## Written instruction
Print the lines beginning with the one that contains "The Blender Python" and ending with the one that contains "1.372)).build('pin', STEEL, pl)", exactly, both included, and no other lines.

= = = = = = =

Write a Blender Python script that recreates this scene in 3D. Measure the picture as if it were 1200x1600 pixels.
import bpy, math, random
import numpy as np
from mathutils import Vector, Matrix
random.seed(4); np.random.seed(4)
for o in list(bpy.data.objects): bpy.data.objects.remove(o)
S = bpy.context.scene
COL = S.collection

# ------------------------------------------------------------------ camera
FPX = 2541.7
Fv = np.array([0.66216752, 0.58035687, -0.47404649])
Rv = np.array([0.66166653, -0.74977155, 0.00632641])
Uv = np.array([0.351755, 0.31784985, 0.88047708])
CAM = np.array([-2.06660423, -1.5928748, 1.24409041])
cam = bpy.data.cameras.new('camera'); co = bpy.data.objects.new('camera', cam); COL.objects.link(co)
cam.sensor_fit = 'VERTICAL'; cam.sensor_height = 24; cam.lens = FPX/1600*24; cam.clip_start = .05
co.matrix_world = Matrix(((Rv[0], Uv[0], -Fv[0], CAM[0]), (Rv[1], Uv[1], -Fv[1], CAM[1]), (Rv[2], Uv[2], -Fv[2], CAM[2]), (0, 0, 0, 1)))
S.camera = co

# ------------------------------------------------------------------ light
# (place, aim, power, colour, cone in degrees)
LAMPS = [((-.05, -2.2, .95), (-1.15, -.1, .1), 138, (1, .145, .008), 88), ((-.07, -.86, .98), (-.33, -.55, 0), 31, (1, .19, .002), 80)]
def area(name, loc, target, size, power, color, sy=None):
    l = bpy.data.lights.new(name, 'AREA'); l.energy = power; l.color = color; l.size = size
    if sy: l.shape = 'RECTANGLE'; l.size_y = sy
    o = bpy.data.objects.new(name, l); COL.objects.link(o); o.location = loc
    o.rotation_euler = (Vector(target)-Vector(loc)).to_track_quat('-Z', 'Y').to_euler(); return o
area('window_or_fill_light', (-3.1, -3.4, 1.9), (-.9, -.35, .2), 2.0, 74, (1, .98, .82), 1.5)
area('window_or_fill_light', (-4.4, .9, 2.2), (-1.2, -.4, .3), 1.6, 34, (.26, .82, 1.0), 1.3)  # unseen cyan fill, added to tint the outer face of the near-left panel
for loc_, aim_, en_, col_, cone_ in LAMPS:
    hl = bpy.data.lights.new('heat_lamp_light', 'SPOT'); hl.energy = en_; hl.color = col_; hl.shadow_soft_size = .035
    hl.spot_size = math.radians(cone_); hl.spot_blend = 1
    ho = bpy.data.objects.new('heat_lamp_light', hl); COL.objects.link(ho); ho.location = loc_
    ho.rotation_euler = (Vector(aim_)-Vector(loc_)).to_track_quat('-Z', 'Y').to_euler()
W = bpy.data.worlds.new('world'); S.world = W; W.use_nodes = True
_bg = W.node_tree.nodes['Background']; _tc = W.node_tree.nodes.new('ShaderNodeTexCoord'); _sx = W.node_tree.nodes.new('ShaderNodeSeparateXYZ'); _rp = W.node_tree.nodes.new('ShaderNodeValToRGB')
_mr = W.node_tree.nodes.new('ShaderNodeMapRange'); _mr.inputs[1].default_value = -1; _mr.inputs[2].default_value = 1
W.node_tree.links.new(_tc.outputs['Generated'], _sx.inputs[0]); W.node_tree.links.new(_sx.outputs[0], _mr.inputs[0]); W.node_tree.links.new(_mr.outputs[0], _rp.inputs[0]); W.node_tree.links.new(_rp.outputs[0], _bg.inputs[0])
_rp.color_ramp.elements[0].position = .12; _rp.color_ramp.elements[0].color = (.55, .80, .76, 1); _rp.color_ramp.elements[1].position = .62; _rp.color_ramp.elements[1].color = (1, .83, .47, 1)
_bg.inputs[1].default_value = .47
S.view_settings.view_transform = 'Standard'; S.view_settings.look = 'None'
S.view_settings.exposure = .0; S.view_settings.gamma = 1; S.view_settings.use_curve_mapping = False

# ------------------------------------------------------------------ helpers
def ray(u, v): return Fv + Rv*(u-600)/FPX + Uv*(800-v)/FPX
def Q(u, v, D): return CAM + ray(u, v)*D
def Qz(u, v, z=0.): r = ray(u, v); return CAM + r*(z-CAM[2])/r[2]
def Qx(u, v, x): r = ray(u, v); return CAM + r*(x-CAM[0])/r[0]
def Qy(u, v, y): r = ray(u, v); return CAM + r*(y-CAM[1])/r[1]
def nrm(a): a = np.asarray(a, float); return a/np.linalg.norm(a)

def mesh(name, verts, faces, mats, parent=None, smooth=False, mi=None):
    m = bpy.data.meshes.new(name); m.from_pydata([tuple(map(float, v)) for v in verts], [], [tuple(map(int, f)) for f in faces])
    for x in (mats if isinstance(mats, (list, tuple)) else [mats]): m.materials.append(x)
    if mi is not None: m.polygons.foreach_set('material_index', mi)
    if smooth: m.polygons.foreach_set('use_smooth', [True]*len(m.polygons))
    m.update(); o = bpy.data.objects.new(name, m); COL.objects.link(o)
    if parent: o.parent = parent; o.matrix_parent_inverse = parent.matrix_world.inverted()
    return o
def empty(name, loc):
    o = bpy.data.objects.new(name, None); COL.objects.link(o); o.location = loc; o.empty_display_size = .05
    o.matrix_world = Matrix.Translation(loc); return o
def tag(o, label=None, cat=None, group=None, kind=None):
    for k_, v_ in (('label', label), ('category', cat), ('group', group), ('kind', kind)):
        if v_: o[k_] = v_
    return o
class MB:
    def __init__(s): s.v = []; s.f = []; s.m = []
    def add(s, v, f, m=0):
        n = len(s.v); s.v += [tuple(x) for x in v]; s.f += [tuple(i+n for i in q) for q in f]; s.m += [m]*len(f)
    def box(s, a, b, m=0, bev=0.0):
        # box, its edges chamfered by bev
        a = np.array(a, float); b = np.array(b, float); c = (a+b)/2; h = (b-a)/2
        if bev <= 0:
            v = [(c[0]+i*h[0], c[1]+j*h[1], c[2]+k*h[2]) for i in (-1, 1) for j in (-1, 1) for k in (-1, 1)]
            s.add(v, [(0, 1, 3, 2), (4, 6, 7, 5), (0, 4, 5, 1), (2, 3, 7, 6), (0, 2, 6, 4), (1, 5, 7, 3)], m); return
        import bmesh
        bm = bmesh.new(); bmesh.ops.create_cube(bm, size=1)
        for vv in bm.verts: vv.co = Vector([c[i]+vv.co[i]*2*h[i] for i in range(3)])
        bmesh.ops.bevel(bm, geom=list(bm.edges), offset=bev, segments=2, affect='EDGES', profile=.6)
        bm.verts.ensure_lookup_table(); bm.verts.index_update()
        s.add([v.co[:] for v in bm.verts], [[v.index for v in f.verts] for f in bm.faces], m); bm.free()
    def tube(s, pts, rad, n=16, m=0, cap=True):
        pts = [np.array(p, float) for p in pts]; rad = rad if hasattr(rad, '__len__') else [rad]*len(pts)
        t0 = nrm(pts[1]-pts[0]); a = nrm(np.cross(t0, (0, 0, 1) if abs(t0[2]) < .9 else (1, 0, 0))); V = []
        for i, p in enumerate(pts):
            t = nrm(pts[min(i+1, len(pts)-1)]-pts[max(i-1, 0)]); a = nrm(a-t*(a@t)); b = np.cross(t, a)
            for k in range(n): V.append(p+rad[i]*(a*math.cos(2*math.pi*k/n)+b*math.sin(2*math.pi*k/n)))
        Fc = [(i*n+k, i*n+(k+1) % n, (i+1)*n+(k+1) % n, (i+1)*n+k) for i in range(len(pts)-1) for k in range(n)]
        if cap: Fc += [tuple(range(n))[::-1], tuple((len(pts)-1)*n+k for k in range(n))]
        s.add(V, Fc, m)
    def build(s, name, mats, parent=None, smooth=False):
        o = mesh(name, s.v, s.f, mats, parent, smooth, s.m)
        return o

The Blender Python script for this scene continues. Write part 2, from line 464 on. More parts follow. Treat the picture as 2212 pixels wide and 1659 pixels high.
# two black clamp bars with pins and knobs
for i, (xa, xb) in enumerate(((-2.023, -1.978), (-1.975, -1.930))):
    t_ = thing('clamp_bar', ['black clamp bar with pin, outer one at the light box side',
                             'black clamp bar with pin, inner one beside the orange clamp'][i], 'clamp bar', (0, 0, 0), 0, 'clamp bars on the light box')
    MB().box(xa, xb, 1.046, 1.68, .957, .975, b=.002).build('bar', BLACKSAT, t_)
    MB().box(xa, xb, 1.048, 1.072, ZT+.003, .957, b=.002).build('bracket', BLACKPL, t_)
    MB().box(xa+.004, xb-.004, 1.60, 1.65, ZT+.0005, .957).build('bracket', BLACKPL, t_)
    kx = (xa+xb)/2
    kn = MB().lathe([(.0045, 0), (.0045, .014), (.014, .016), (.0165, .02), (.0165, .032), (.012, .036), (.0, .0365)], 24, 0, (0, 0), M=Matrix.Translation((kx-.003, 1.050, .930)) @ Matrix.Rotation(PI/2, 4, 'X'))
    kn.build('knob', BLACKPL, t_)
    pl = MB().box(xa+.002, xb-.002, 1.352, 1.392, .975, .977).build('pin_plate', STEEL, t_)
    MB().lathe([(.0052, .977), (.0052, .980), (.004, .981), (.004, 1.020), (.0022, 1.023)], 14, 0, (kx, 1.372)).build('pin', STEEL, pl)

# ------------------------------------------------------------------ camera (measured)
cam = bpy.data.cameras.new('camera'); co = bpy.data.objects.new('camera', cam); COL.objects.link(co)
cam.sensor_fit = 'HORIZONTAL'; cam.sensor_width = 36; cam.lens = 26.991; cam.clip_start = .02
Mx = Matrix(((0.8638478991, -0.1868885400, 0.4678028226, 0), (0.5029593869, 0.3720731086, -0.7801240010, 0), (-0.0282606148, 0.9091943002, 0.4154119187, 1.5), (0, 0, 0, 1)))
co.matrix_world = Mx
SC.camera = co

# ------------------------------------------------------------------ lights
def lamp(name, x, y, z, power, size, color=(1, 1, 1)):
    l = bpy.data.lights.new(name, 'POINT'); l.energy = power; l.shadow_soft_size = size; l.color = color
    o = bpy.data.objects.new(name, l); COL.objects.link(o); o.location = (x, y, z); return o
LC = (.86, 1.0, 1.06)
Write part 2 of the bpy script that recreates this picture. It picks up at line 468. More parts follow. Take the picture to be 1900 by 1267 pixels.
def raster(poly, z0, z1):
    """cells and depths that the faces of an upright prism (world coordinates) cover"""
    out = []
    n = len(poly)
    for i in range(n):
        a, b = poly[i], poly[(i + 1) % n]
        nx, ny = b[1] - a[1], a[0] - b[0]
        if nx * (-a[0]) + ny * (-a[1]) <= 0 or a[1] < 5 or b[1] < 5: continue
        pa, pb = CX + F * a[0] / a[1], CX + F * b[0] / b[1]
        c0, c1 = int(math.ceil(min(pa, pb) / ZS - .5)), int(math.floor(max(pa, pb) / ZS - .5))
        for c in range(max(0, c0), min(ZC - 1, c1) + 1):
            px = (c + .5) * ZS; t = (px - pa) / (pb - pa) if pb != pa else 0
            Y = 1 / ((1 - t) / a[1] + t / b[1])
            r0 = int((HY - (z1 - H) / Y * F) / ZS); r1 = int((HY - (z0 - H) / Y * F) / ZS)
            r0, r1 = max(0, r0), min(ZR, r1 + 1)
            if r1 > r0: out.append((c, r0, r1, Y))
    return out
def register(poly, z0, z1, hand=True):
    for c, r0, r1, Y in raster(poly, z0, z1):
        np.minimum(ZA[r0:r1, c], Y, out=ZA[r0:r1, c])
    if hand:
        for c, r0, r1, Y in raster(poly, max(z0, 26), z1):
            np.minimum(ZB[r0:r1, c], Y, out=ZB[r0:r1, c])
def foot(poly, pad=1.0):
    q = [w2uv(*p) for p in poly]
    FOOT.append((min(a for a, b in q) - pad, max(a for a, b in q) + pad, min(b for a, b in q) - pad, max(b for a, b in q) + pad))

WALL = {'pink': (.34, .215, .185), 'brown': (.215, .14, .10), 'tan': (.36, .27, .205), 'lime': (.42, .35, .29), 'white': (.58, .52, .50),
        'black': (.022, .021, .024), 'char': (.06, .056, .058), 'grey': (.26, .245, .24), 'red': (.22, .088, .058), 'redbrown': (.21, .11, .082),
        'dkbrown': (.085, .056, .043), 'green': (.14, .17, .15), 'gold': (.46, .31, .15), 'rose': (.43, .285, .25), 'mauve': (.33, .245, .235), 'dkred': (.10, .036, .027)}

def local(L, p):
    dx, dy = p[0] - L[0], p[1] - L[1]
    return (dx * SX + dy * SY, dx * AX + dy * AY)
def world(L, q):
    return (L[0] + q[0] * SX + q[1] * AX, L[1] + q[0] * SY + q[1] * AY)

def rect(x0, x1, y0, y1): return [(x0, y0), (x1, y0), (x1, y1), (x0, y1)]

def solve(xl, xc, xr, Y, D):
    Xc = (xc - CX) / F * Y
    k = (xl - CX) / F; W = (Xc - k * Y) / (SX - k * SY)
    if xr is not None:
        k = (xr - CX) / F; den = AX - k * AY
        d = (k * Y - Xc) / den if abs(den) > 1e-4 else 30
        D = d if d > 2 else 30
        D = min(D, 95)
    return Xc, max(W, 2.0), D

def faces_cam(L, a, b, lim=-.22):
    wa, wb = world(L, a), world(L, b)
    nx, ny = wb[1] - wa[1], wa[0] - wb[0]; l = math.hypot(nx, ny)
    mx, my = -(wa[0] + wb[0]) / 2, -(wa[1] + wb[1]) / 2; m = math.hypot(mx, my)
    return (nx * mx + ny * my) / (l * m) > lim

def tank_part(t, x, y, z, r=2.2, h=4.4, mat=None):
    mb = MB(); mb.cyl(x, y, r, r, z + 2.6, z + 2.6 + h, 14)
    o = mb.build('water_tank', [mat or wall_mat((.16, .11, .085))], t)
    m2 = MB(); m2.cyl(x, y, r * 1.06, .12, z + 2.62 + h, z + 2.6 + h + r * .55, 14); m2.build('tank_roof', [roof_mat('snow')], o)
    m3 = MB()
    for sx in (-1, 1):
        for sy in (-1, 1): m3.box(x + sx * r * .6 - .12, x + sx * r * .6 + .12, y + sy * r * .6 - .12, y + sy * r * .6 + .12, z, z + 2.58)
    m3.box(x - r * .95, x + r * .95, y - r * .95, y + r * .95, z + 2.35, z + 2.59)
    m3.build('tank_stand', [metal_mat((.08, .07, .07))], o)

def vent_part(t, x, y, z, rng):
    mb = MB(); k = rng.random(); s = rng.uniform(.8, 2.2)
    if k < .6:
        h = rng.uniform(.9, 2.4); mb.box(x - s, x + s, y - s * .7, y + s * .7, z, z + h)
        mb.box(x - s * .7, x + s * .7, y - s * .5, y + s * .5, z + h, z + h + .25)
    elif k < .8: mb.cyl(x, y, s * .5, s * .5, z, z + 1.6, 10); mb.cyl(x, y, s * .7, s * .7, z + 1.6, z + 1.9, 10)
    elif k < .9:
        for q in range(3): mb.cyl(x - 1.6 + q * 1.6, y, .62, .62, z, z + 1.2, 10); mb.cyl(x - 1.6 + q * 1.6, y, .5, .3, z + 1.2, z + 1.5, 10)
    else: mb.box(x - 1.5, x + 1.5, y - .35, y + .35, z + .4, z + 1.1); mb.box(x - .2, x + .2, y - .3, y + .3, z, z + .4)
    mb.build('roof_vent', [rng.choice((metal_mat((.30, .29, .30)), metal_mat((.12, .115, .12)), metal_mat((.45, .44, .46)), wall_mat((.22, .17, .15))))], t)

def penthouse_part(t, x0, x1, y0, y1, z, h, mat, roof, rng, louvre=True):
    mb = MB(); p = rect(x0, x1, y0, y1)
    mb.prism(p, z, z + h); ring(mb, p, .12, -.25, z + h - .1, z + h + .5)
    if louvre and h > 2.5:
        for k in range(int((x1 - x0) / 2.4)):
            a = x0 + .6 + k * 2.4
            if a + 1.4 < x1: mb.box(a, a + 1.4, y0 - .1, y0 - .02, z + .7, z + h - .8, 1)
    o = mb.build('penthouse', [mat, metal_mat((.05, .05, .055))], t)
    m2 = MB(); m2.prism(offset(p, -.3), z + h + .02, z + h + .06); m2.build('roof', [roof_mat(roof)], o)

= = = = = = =

## Response to the task
The Blender Python script for this scene continues. Write part 2, from line 464 on. More parts follow. Treat the picture as 2212 pixels wide and 1659 pixels high.
# two black clamp bars with pins and knobs
for i, (xa, xb) in enumerate(((-2.023, -1.978), (-1.975, -1.930))):
    t_ = thing('clamp_bar', ['black clamp bar with pin, outer one at the light box side',
                             'black clamp bar with pin, inner one beside the orange clamp'][i], 'clamp bar', (0, 0, 0), 0, 'clamp bars on the light box')
    MB().box(xa, xb, 1.046, 1.68, .957, .975, b=.002).build('bar', BLACKSAT, t_)
    MB().box(xa, xb, 1.048, 1.072, ZT+.003, .957, b=.002).build('bracket', BLACKPL, t_)
    MB().box(xa+.004, xb-.004, 1.60, 1.65, ZT+.0005, .957).build('bracket', BLACKPL, t_)
    kx = (xa+xb)/2
    kn = MB().lathe([(.0045, 0), (.0045, .014), (.014, .016), (.0165, .02), (.0165, .032), (.012, .036), (.0, .0365)], 24, 0, (0, 0), M=Matrix.Translation((kx-.003, 1.050, .930)) @ Matrix.Rotation(PI/2, 4, 'X'))
    kn.build('knob', BLACKPL, t_)
    pl = MB().box(xa+.002, xb-.002, 1.352, 1.392, .975, .977).build('pin_plate', STEEL, t_)
    MB().lathe([(.0052, .977), (.0052, .980), (.004, .981), (.004, 1.020), (.0022, 1.023)], 14, 0, (kx, 1.372)).build('pin', STEEL, pl)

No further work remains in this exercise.